Complex Systems Approaches to Global Politics
A comprehensive annotated bibliography on the application of complexity theory in the fields of international relations and global politics. The subcategories of the literature covered in this review include: general overviews; complexity critiques of international relations theory; security studies; peace and conflict studies; critical theory; policy and governance; environment and energy governance; political economy, development, and finance; and sociology and interdisciplinary social science.
A Complex Systems Approach to the Drug War in Mexico: Resources, Violence and Order
Publication: Waterloo Institute for Complexity & Innovation Occasional Paper (2012)

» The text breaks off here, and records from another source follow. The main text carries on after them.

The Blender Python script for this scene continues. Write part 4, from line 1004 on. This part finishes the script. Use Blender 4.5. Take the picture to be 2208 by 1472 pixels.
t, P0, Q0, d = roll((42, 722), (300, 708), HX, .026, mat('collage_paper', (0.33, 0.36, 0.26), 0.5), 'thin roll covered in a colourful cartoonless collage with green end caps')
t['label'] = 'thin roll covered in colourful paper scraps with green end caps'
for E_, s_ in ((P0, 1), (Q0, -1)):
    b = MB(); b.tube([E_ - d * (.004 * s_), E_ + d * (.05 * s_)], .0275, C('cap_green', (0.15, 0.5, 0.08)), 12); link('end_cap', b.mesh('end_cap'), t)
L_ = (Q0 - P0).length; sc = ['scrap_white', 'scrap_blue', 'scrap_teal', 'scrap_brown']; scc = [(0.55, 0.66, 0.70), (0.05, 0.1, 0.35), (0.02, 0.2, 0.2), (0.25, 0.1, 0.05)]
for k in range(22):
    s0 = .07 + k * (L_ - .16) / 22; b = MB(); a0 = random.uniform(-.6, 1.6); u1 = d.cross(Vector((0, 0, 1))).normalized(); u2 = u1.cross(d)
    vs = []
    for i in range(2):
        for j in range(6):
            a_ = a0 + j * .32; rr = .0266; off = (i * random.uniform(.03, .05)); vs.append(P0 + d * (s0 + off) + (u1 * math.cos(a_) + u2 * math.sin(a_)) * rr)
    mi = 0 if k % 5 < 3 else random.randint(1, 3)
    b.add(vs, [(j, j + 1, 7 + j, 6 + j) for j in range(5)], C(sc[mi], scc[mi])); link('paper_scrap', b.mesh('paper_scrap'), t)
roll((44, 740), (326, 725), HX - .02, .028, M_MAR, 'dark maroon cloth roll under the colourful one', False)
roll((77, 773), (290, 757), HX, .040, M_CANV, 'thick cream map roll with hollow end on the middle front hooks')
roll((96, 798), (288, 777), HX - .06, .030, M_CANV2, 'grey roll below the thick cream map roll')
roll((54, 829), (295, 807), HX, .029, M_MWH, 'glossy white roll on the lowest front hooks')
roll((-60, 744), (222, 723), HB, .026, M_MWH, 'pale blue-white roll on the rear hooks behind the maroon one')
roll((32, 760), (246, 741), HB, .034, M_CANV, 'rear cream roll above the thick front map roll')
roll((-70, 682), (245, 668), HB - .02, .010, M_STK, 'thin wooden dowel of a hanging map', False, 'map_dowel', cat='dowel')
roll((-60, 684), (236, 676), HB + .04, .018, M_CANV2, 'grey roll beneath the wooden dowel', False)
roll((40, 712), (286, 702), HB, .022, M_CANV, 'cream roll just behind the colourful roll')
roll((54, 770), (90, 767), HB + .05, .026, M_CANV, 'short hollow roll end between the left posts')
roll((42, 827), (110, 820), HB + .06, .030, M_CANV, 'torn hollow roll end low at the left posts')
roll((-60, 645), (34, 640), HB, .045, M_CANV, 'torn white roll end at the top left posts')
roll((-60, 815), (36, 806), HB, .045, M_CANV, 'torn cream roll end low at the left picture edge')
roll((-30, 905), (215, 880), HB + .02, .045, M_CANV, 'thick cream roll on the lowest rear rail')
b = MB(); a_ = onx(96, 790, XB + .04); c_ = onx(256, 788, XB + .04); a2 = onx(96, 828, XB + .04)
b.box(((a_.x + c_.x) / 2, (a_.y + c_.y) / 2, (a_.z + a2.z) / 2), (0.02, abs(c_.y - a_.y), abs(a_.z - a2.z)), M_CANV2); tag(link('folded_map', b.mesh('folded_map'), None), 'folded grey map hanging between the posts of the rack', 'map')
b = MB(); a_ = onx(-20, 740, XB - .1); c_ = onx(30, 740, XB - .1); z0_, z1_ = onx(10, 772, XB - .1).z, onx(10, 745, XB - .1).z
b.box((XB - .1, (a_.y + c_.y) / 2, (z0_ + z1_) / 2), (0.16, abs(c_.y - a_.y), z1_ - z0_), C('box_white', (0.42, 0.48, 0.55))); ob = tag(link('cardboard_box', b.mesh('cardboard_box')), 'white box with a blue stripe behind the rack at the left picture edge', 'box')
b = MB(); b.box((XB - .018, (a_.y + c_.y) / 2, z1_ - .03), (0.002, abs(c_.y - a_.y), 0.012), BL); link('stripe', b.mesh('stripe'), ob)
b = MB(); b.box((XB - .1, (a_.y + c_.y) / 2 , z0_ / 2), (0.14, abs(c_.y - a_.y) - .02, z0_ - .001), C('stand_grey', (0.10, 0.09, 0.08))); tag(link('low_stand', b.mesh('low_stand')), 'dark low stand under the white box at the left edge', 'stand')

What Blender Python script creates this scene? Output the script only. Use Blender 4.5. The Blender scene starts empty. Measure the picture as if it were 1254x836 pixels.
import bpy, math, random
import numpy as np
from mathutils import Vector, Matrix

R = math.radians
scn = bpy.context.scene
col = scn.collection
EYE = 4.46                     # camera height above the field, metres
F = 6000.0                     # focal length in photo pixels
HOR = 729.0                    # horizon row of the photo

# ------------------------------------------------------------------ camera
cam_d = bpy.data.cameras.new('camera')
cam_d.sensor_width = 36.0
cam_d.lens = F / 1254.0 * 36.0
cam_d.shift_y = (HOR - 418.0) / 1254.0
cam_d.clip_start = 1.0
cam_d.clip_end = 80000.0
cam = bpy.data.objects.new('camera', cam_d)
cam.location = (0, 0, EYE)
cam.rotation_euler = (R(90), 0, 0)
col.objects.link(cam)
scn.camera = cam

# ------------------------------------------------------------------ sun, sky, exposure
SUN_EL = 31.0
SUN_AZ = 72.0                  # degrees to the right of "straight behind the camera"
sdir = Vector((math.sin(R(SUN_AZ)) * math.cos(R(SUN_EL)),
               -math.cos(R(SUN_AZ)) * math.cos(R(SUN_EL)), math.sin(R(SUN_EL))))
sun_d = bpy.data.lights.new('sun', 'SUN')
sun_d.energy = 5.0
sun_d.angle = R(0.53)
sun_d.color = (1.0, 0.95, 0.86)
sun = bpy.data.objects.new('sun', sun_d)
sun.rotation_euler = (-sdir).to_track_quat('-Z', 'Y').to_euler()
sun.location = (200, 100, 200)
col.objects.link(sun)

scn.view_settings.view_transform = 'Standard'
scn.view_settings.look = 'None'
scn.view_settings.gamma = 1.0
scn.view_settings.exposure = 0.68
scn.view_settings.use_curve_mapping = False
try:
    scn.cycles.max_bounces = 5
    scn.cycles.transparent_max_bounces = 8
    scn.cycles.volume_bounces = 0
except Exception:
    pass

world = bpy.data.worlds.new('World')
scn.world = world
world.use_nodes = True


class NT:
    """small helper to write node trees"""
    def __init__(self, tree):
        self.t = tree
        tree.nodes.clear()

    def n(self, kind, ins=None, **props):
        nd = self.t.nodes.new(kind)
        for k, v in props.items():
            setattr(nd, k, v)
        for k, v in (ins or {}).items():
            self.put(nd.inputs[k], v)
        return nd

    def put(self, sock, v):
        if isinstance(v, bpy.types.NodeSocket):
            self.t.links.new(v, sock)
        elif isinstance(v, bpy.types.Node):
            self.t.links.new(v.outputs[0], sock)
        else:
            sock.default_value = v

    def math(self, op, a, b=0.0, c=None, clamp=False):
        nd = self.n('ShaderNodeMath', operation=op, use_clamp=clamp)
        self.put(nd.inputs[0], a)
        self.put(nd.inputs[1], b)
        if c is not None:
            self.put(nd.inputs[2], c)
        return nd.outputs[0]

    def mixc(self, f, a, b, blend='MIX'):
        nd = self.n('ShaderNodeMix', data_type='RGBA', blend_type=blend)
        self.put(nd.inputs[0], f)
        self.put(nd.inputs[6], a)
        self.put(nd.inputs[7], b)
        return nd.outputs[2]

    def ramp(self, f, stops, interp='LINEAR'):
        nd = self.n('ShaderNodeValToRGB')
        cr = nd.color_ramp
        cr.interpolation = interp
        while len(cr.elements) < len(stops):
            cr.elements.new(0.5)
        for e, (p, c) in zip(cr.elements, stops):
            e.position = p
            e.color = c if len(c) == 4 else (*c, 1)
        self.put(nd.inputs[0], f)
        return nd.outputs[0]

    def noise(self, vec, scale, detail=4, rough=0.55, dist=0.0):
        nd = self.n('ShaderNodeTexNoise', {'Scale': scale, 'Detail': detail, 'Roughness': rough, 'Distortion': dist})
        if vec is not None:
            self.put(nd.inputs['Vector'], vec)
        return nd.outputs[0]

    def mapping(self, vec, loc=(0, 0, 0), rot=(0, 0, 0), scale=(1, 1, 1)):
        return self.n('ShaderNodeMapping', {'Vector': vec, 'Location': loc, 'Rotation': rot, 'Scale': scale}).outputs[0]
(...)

This paper develops a complex systems analysis of the drug war in Mexico. While other accounts stress the chaotic turmoil of the conflict, this approach begins by examining the relationship between the violence and the formation of order. It explains the drug war as an integral part of the Mexican state’s incomplete governance transition from decades of patronage and authoritarianism towards free market democracy and the rule of law. It also argues that Mexico’s drug trafficking organizations (DTOs) are constructing nascent patterns of criminal order spanning multiple spheres of social relations. Framed this way, the paper analyzes the drug war in Mexico as a conflict between two different systems of resource extraction struggling to construct rival patterns of social order. It then draws on thermodynamics and the complex adaptive systems literature to compare the abilities of the drug trade and the Mexican state to convert available resources into favourable patterns of social organization.